Dov Weinryb Grohsgal
Dov Weinryb Grohsgal is associate research scholar at Columbia University, where his primary responsibilities include research and interviews for the Obama Presidency Oral History Project. Dov’s research, scholarship, and teaching focus on United States political and policy history during the second half of the 20th century. He is especially interested in the intersection of policymaking, social movements, inequality, and race. His research interests also include the 1960s. His first book, “Bring Us Together”: The Politics and Policies of School Desegregation in the Nixon White House, is under contract with the University of North Carolina Press (2020). It explores the desegregation of public schools in the South during Richard Nixon’s presidency. His second book project examines poverty in the United States in the 1960s and 1970s. His work has appeared in The Atlantic and The Washington Post.
Prior to Columbia, Dov taught in the Department of History, the Woodrow Wilson School of Public and International Affairs, and the Writing Program at Princeton University. He also spent several years as a dean at Princeton, where he helped to develop and administer large-scale academic programs and served as an undergraduate academic advisor. Most recently, Dov was associate research scholar at Princeton, where he worked in collaboration with Professor of History Keith Wailoo on research examining the relationship between race, gender, class, and capitalism in the 20th-century United States using methods from the digital humanities.

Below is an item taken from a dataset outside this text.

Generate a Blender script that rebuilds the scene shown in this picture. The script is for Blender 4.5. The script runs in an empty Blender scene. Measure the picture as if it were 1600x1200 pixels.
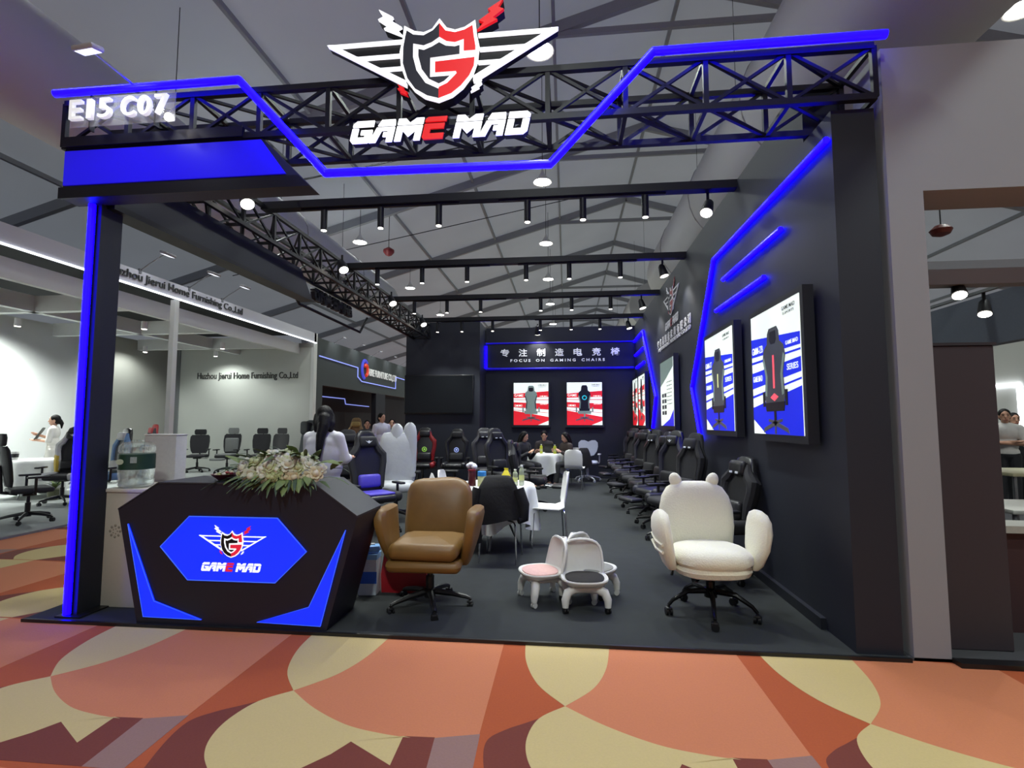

Dov holds a doctorate in history from Princeton University. He is a Phi Beta Kappa graduate of Emory University, where he received degrees in history and economics.
Hendrik Hartog
Hendrik “Dirk” Hartog is the Class of 1921 Bicentennial Professor in the History of American Law and Liberty, Emeritus. For a decade, he was the director of Princeton University’s Program in American Studies. Hartog has spent his scholarly life obsessed with the difficulties and opportunities that come with studying how broad political and cultural themes have been expressed in everyday legal conflicts. He has worked in a variety of areas of American legal history: on the history of city life, on the history of constitutional rights claims, on the history of marriage, on the history of slavery and emancipation, and on the historiography of legal change and of legal history. He is the author of Public Property and Private Power: the Corporation of the City of New York in American Law, 1730-1870 (1983), Man and Wife in America: a History (2000), Someday All This Will Be Yours: A History of Inheritance and Old Age (2012), and The Trouble with Minna: A Case of Slavery and Emancipation in the Antebellum North (2018). He has been awarded a variety of national fellowships and lectureships, and for a decade he co-edited Studies in Legal History, the book series of the American Society for Legal History. In 2016, he was made an honorary fellow of the American Society for Legal History. He is affiliated with Princeton’s Program in Law and Public Affairs, Program in American Studies, and Program in Gender and Sexuality Studies. Before coming to Princeton, he taught at the University of Wisconsin Law School (1982-92) and at the Indiana University (Bloomington) School of Law (1977-82).
Sarah Malone
Sarah Malone is communications and events manager for the Princeton University Program in American Studies. Her articles on American studies and affiliated programming have appeared on the University homepage and on the American studies, Humanities Council, and Campus Dining websites. Her writing has been published in The Awl, The Collagist, The Common, Open City and other literary journals. She holds an MFA in creative writing (fiction) from the University of Massachusetts Amherst, where she was founding editor of the MFA journal Route 9. Previously, her design work aired on AMC, HBO, History, and elsewhere. She is working on a novel set in a collision of media, art and capital.